“Nothing can stop the attack of aircraft except other aircraft.”—U.S. Army General William “Billy” Mitchell. This statement by an early American air power expert became reality through the Five Power Naval Limitation Treaty.

Governmental regulations often do the opposite of what lawmakers intended. The Five Power Naval Limitation Treaty is a poignant example. Despite its drafters intentions, the Five Power Naval Limitation Treaty enabled its signatories’ navies to grow more powerful for two reasons: the five powers produced aircraft carriers, and these aircraft carriers were more powerful than the battleships they replaced.

The Five Power Naval Limitation Treaty, commonly referred to as the Washington Treaty, was signed by the United States, Great Britain, Japan, France, and Italy. The treaty set out to prevent or at least limit war by weakening the five major navies in the world. Each country was obligated to scrap fully built, partially built, and unbuilt ships by limiting the total tonnage of each country’s naval vessels. “The aggregate tonnage thus to be retained was 525,850 for the U.S., 558,950 for the United Kingdom, 221,170 for France, 182,800 for Italy, and 301,320 for Japan,” according to Britannica.

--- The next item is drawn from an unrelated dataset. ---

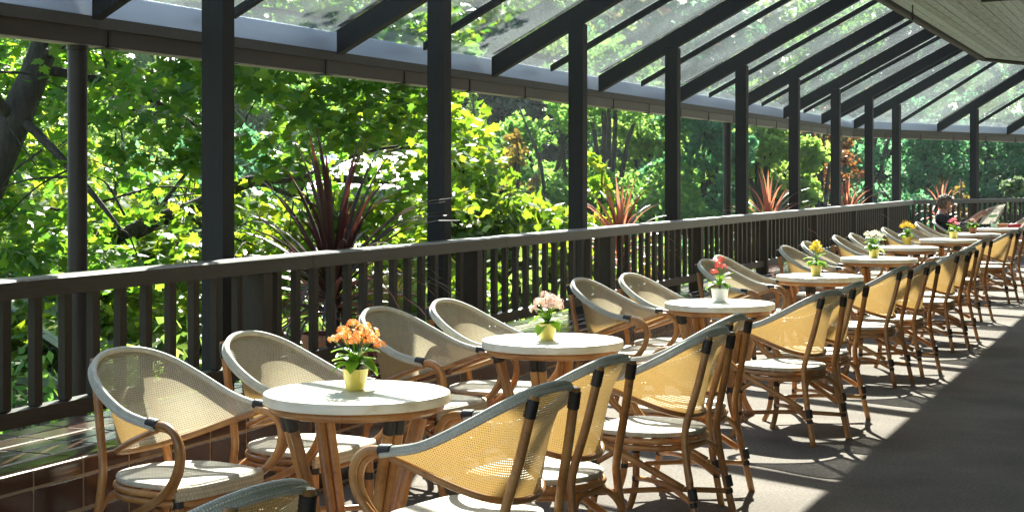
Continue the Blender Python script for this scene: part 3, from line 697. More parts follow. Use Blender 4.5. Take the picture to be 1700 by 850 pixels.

The treaty was signed in 1922, during the Progressive Era, a time when most Americans, no matter their political philosophy, expected the government to fix societal problems. Major accomplishments of this period include the establishment of the Food and Drug Administration, Prohibition, and the League of Nations. In addition, various arms reduction treaties were designed to put an end to war by preventing nations from arming themselves.

The first reason the Washington Treaty made its signatories’ navies more powerful was that aircraft carriers were prioritized over battleships. At the treaty’s signing, the United States had two battlecruiser hulls but could not complete production due to the new tonnage limit. The small contingent of men in the U.S. military, who thought that air power was the future, convinced the navy to repurpose the hulls to build America’s second and third aircraft carriers, the USS Saratoga and the USS Lexington. In all, seven aircraft carriers were produced before World War II. Until their worth was proven, the greatest factor in the production of aircraft carriers was their low weight, which was a factor solely because of the Washington Treaty. Once World War II began, government officials realized how powerful aircraft carriers were, and the navy built 23 more by the end of the war.

The second reason the Washington Treaty made its signatories’ navies more powerful was that aircraft carriers bolster a navy’s strength. Following the Washington Treaty, in World War II, aircraft carriers dominated the Pacific Front. “In our victory over Japan, airpower was unquestionably decisive. That the planned invasion of the Japanese Home islands was unnecessary is clear evidence that airpower has evolved into a force in war co-equal with land and sea power, decisive in its own right and worthy of the faith of its prophets” in the words of Carl Andrew Spaatz.  In every major engagement on this front, aircraft carriers were the linchpins of battle. When torpedo and dive bombers were sent to destroy enemy fleets, their first priority were the lethal aircraft carriers. Only twice did battleships pound each other with their huge guns—once during the Battle of Coral Sea in 1942, and a second time during the Battle of Leyte Gulf in 1944. The Battle of Leyte Gulf was dominated by aircraft carriers and planes. American aircraft carriers demolished both Japanese battleships and aircraft carriers, and unarmed American planes deterred Japanese battleships from attacking. The most compelling evidence of the power of an aircraft carrier is that since World War II no battleships have been built while more than fifty aircraft carriers now exist. The Washington Treaty did not limit naval warfare when it pushed the United States and other countries into building aircraft carriers.

Some argue that the Washington Treaty did reduce its signatories’ naval power. They say that the advent of aircraft carriers had already come. Newer technology almost always replaces old. General Mitchell and Admiral Sims are examples of high-level officers attempting to put aircraft carrier technology into service. One aircraft carrier, the USS Langley, was built before the Washington Treaty showing that this technology was already in place. This argument is inadequate because only 24 battleships were commissioned after the treaty while 81 aircraft carriers have been commissioned during the same period.

The Washington Treaty strengthened the navies of the five powers it intended to limit when it led to an increase in the production of aircraft carriers, which were more powerful and more effective than the battleships they replaced.